LIQUIDITY ATTRACTS LIQUIDITY
The increased liquidity will fuel further volumes of trading activity, people in the market say.
"The ability to enter and more importantly exit trades is critical when trading in financial markets," said Tobias Davis, head of LNG-Asia at brokerage Tullett Prebon, which also facilitates trade in JKM swaps.
"As the JKM benchmark has become more widely adopted, liquidity in the paper (swaps) market has grown exponentially," he added.
China's surge in demand has ironically left the JKM, named after the dominant LNG importers when it was launched, somewhat misnamed given China's rise.
While Japan remains the world's biggest LNG importer, China overtook South Korea to become the No.2 buyer last year, and most analysts say it is only a matter of time before China surpasses Japan.
Most traders say Platts' current success is based on the link between its price assessments and the swaps trading on ICE.

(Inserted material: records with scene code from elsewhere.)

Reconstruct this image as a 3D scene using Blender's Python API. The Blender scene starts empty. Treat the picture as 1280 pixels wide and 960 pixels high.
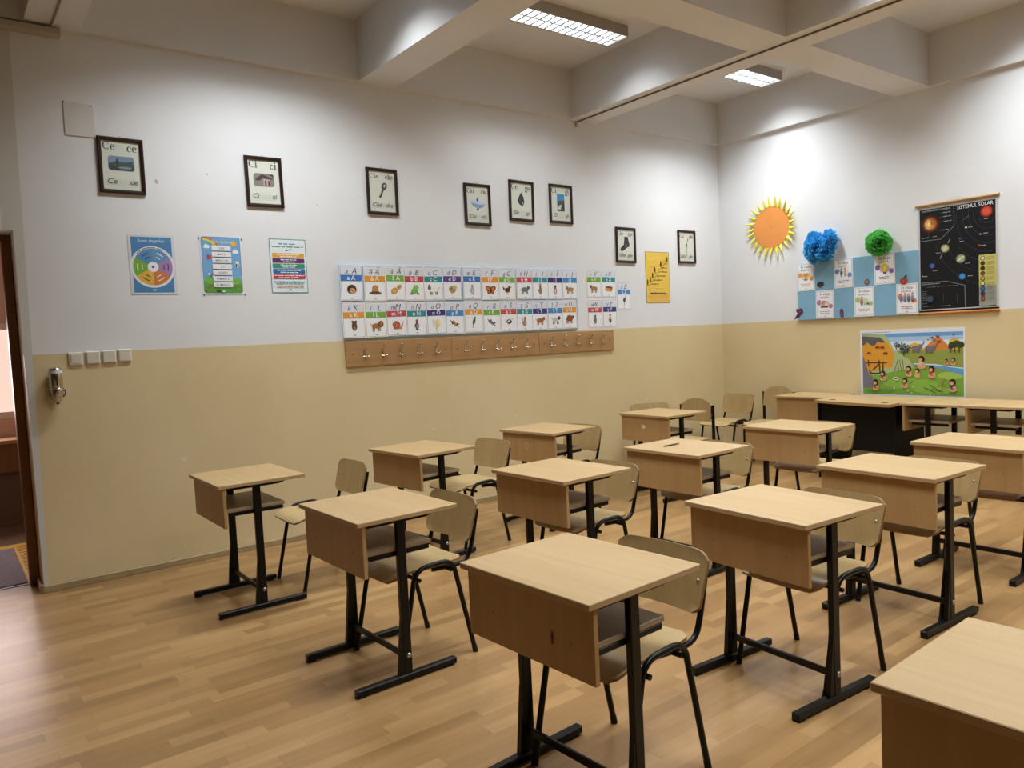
import bpy, bmesh, math, random
from mathutils import Vector, Matrix
random.seed(7)
PI = math.pi
SC = bpy.context.scene
COL = SC.collection
R = math.radians

# ------------------------------------------------------------------ materials
def s2l(c):
    return c / 12.92 if c <= 0.04045 else ((c + 0.055) / 1.055) ** 2.4
def hexc(h):
    h = h.lstrip('#')
    return tuple(s2l(int(h[i:i + 2], 16) / 255) for i in (0, 2, 4)) + (1.0,)
def newmat(name):
    m = bpy.data.materials.new(name); m.use_nodes = True
    nt = m.node_tree
    return m, nt, nt.nodes['Principled BSDF']
def N(nt, t, **kw):
    n = nt.nodes.new(t)
    for k, v in kw.items(): setattr(n, k, v)
    return n
def lk(nt, a, b): nt.links.new(a, b)
def mth(nt, op, a, b=None, c=None):
    n = nt.nodes.new('ShaderNodeMath'); n.operation = op
    for i, v in enumerate((a, b, c)):
        if v is None: continue
        if isinstance(v, (int, float)): n.inputs[i].default_value = v
        else: nt.links.new(v, n.inputs[i])
    return n.outputs[0]
def mixc(nt, f, a, b, mode='MIX'):
    n = nt.nodes.new('ShaderNodeMix'); n.data_type = 'RGBA'; n.blend_type = mode
    for i, v in ((0, f), (6, a), (7, b)):
        if isinstance(v, (int, float, tuple)): n.inputs[i].default_value = v
        else: nt.links.new(v, n.inputs[i])
    return n.outputs[2]
def noise(nt, vec, scale, detail=3, rough=.5):
    n = nt.nodes.new('ShaderNodeTexNoise')
    n.inputs['Scale'].default_value = scale; n.inputs['Detail'].default_value = detail; n.inputs['Roughness'].default_value = rough
    if vec is not None: nt.links.new(vec, n.inputs['Vector'])
    return n.outputs['Fac']
def mapping(nt, vec, scale, loc=None):
    n = nt.nodes.new('ShaderNodeMapping'); n.inputs['Scale'].default_value = scale
    nt.links.new(vec, n.inputs['Vector'])
    if loc is not None: nt.links.new(loc, n.inputs['Location'])
    return n.outputs[0]
def ramp(nt, fac, stops):
    n = nt.nodes.new('ShaderNodeValToRGB'); e = n.color_ramp.elements
    while len(e) < len(stops): e.new(.5)
    for i, (p, c) in enumerate(stops): e[i].position = p; e[i].color = c
    nt.links.new(fac, n.inputs[0]); return n.outputs[0]
def bump(nt, bsdf, h, strength, dist=.002):
    n = nt.nodes.new('ShaderNodeBump'); n.inputs['Strength'].default_value = strength; n.inputs['Distance'].default_value = dist
    nt.links.new(h, n.inputs['Height']); nt.links.new(n.outputs[0], bsdf.inputs['Normal'])
_plain = {}
def plain(name, hexa, rough=.6, metal=0., spec=.5, var=0.0, scale=8.):
    if name in _plain: return _plain[name]
    m, nt, b = newmat(name)
    b.inputs['Roughness'].default_value = rough; b.inputs['Metallic'].default_value = metal
    b.inputs['Specular IOR Level'].default_value = spec
    c = hexc(hexa)
    if var:
        tc = N(nt, 'ShaderNodeTexCoord')
        f = noise(nt, tc.outputs['Object'], scale, 4)
        lo = tuple(x * (1 - var) for x in c[:3]) + (1,); hi = tuple(min(1, x * (1 + var)) for x in c[:3]) + (1,)
        lk(nt, ramp(nt, f, [(.3, lo), (.7, hi)]), b.inputs['Base Color'])
    else: b.inputs['Base Color'].default_value = c
    _plain[name] = m
    return m
def ink(hexa):
    return plain('print_' + hexa.lstrip('#'), hexa, .55, 0, .35)

def wood(name, c0, c1, axis, rough=.42, streak=1.0):
    """laminate or plywood with fine streaks along one object axis"""
    m, nt, b = newmat(name)
    tc = N(nt, 'ShaderNodeTexCoord'); oi = N(nt, 'ShaderNodeObjectInfo')
    sc = [26., 26., 26.]; sc[axis] = 1.3
    off = N(nt, 'ShaderNodeCombineXYZ')
    lk(nt, mth(nt, 'MULTIPLY', oi.outputs['Random'], 37.), off.inputs[0]); lk(nt, mth(nt, 'MULTIPLY', oi.outputs['Random'], 19.), off.inputs[1])
    v = mapping(nt, tc.outputs['Object'], sc, off.outputs[0])
    f = noise(nt, v, 1.0, 5, .62)
    sc2 = [5., 5., 5.]; sc2[axis] = .5
    g = noise(nt, mapping(nt, tc.outputs['Object'], sc2, off.outputs[0]), 1.0, 2)
    t = mth(nt, 'ADD', mth(nt, 'MULTIPLY', f, .65 * streak), mth(nt, 'MULTIPLY', g, .45))
    t = mth(nt, 'ADD', t, mth(nt, 'MULTIPLY', mth(nt, 'SUBTRACT', oi.outputs['Random'], .5), .10))
    lk(nt, ramp(nt, t, [(.30, hexc(c0)), (.75, hexc(c1))]), b.inputs['Base Color'])
    b.inputs['Roughness'].default_value = rough
    return m

M = {}
M['top'] = wood('beech_laminate_top', '#ad8d5f', '#c0a276', 1, .38)
M['panel'] = wood('shaded_beech_panel', '#a98250', '#b99463', 2, .45)  # same beech as the tops, with the fronts' shade put into the colour
M['shelf'] = wood('grey_brown_shelf_board', '#8f7a5c', '#a58f6e', 1, .42)
M['edge'] = plain('brown_edge_band', '#b08858', .5, var=.08)
M['ply'] = wood('varnished_plywood', '#9e8456', '#b4986a', 2, .33)
M['seatply'] = wood('varnished_seat_plywood', '#b09664', '#c5ab7c', 0, .3)
M['plyedge'] = plain('plywood_edge', '#8a6a42', .55, var=.15, scale=40)
M['black'] = plain('black_powder_coat', '#0a0a0a', .34, 0, .3)
M['blackpanel'] = plain('black_laminate', '#070708', .5, 0, .25, var=.2, scale=3)
M['bolt'] = plain('zinc_bolt', '#b9b9b4', .3, 1.)
M['rubber'] = plain('black_rubber', '#0c0c0c', .8)
M['frame'] = plain('dark_brown_frame_wood', '#2a1512', .35, var=.2, scale=30)
M['rack'] = wood('oak_rack_board', '#9c7448', '#b58c5c', 0, .5)
M['hook'] = plain('brushed_hook_metal', '#d2c8b8', .22, 1.)
M['chrome'] = plain('chrome', '#c9c8c6', .1, 1.)
M['plastic'] = plain('ivory_switch_plastic', '#e2ddd0', .3)
M['jamb'] = wood('brown_door_frame_wood', '#6b441f', '#85582c', 2, .35)
M['fixture'] = plain('grey_lamp_housing', '#a8a29b', .5, 0)
M['louvre'] = plain('silver_louvre', '#dfe8ee', .4, 0.)
M['cable'] = plain('grey_cable_duct', '#b5aa9b', .55)
M['foam'] = plain('pale_blue_foam_board', '#8fbad6', .8, var=.04)
M['foam2'] = plain('blue_board_paper', '#7fadc8', .8, var=.05)
M['paper'] = plain('white_paper', '#e9eaee', .6)

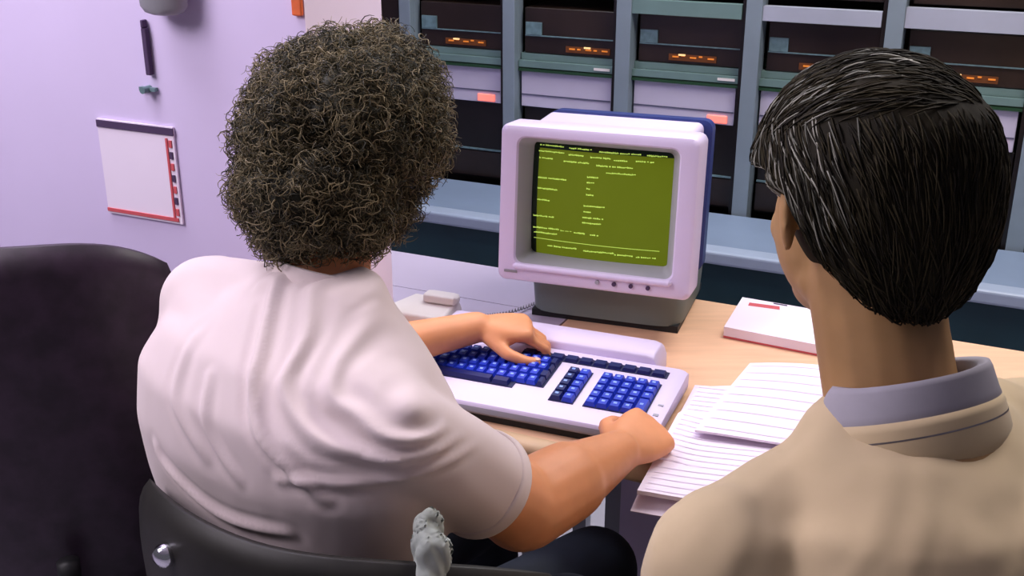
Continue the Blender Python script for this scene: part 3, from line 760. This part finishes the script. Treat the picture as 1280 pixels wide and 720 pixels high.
# trousers
b = B()
loft(b, [(T1(0, -.03, .47), R1*.19, F1*.13, 2.4), (T1(0, -.03, .53), R1*.200, F1*.14, 2.4), (T1(0, -.025, .63), R1*.19, F1*.12, 2.4)], 30)
for hp_, kn in ((HPR, KNR), (HPL, KNL)):
    ft = kn + F1*.03 - Z*.40; capsule(b, hp_ - F1*.02, kn, .084, .066); capsule(b, kn, ft, .064, .052)
remesh('trousers', b, .008, 6, 'navy', man, 'dark navy trousers')
for kn in (KNR, KNL):
    ft = kn + F1*.03 - Z*.48
    b = B(); loft(b, [(ft + F1*x + Z*(h_*.5-.033), R1*w_, Z*(h_*.5), 2.6) for x, w_, h_ in ((-.075, .02, .06), (-.06, .036, .085), (0, .040, .085), (.07, .046, .065), (.13, .044, .05), (.175, .03, .035), (.19, .012, .02))], 20)
    obj('shoe', b, 'shoe', man, smooth=True)

# hair: curly mass
def curly(parent):
    c1 = atd(430, 152, 1.36); c2 = atd(402, 238, 1.335); Xc = Vec((1, 0, 0)); fw = Vec((0, math.cos(PITCH), -math.sin(PITCH))); up = Vec((0, math.sin(PITCH), math.cos(PITCH)))
    c1 = atd(438, 160, 1.36); E = [(c1, .107, .108, .102), (c2, .090, .088, .080), (atd(470, 128, 1.37), .070, .08, .076), (atd(374, 168, 1.33), .060, .075, .085), (atd(465, 212, 1.36), .050, .07, .080)]
    b = B()
    for c, rx, ry, rz in E: ell(b, c, Xc*rx, fw*ry, up*rz, 32, 20)
    # carve: keep the face free by not covering it (mass sits behind the face plane)
    o = remesh('hair', b, .006, 6, ['hairbase', 'hair'], parent, 'curly brown hair with blond tips')
    me = o.data
    face = HC + HF1*.085 - Z*.03
    for v in me.vertices:
        p = v.co
        n_ = v.normal
        d = .006 + .016*noise.noise(p*26) + .008*noise.noise(p*62)
        v.co = p + n_*d
    for v in me.vertices:          # push the front back to uncover the face
        k = (v.co - HC).dot(HF1); h_ = (v.co - HC).z
        if h_ < .045 and k > .075: v.co -= HF1*(k-.075)*.97
    # curls
    b = B(); b.from_mesh(me)
    pol = [f for f in me.polygons]
    tot = [0]
    for f in pol: tot.append(tot[-1]+f.area)
    import bisect
    for q in range(15000):
        f = pol[min(len(pol)-1, bisect.bisect(tot, random.random()*tot[-1])-1)]
        p = Vec(f.center); n_ = Vec(f.normal)
        k = (p-HC).dot(HF1)
        if (p-HC).z < .05 and k > .07: continue
        tdir = (Vec((random.uniform(-1, 1), random.uniform(-1, 1), random.uniform(-1.2, .5)))); tdir = (tdir - n_*tdir.dot(n_)).normalized(); s2_ = n_.cross(tdir)
        rad = random.uniform(.0025, .0065); L = random.uniform(.010, .030); ph = random.random()*6.28; tr = random.uniform(1.2, 2.6)*PI
        m_ = 8; pts = []
        lift = random.choice((random.uniform(-.002, .005), random.uniform(0, .016)))
        for i in range(m_):
            w_ = i/(m_-1); a = ph + tr*w_
            pts.append(p + tdir*(L*(w_-.3)) + s2_*(rad*math.cos(a)) + n_*(rad*math.sin(a)*.8 + lift + .004*w_))
        tr_ = random.uniform(.00035, .0008)
        tube(b, pts, [tr_*(1-.6*abs(2*i/(m_-1)-1)**2) for i in range(m_)], 4, 1, True)
    b.to_mesh(me); b.free()
    me.polygons.foreach_set('use_smooth', [True]*len(me.polygons))
curly(man)

# ---------------- man in the tan jacket
F2 = Vec((-.48, .877, 0)).normalized(); R2 = Vec((F2.y, -F2.x, 0))
H2 = atd(1080, 244, 1.04); HF2 = Vec((-.27, .94, -.20)).normalized()
N2 = atd(1088, 455, 1.01)
N2 = Vec((.355, .925, 1.065))
SL2 = Vec((.195, .825, .940)); SR2 = Vec((.520, 1.00, .96))
MB2 = Vec((.375, .88, 0))
def T2(r, f, z): return MB2 + R2*r + F2*f + Z*z
b = B()
loft(b, [(T2(0, -.02, .50), R2*.16, F2*.11), (T2(0, -.02, .75), R2*.165, F2*.11), (T2(0, -.01, .92), R2*.175, F2*.11), (T2(0, .0, 1.0), R2*.16, F2*.09), (T2(0, .02, 1.05), R2*.09, F2*.065)], 28)
capsule(b, N2 - Z*.06 - F2*.01, H2 - Z*.07 - HF2*.025, .062, .060)
hR2 = head(b, H2, HF2, Z, 1.08)
EL2 = Vec((.165, .95, .69)); ER2 = Vec((.62, 1.12, .76)); WL2 = Vec((.225, 1.14, .655)); WR2 = Vec((.50, 1.335, .745))
for S_, E_ in ((SL2, EL2), (SR2, ER2)): capsule(b, T2(0, .01, 1.0), S_, .05, .05); capsule(b, S_, E_, .050, .042)
nails = []
for E_, Wq, sgn, N_ in ((EL2, WL2, 1, Vec((-.3, -.3, .9))), (ER2, WR2, -1, Vec((.1, 0, 1)))):
    capsule(b, E_, E_.lerp(Wq, .45), .042, .037); capsule(b, E_.lerp(Wq, .35), Wq, .037, .026)
    hand(b, Wq, (Wq-E_), N_, sgn, [(14, 22, 18)]*4, [(.7, .6, -.3), (.95, .25, -.2), (1, 0, -.15)], 1, .06, nails)
HR2 = T2(.10, 0, .56); HL2 = T2(-.10, 0, .56); KR2 = T2(.13, .43, .585); KL2 = T2(-.11, .43, .585)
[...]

But if history is a guide, the assessments could lose favour over time as the Asia market develops, Saul Kavonic, principal analyst at energy consultancy Wood Mackenzie, argues.
"If and when a true Asian LNG trading hub and platform evolves, then price discovery will move toward being based on an exchange, and futures will move to exchange-based derivatives contracts, as we've seen in Europe and North America where exchange prices like the U.S. Henry Hub or Britain's National Balance Point, not Platts, dominate the market," he said.
Australian energy and mining giant BHP said this week in its annual outlook that a future global gas market would be "potentially harmonised around the Henry Hub" as U.S. producers export LNG based on this benchmark.
Thomson Reuters competes with S&P Global Platts in providing energy news and market data.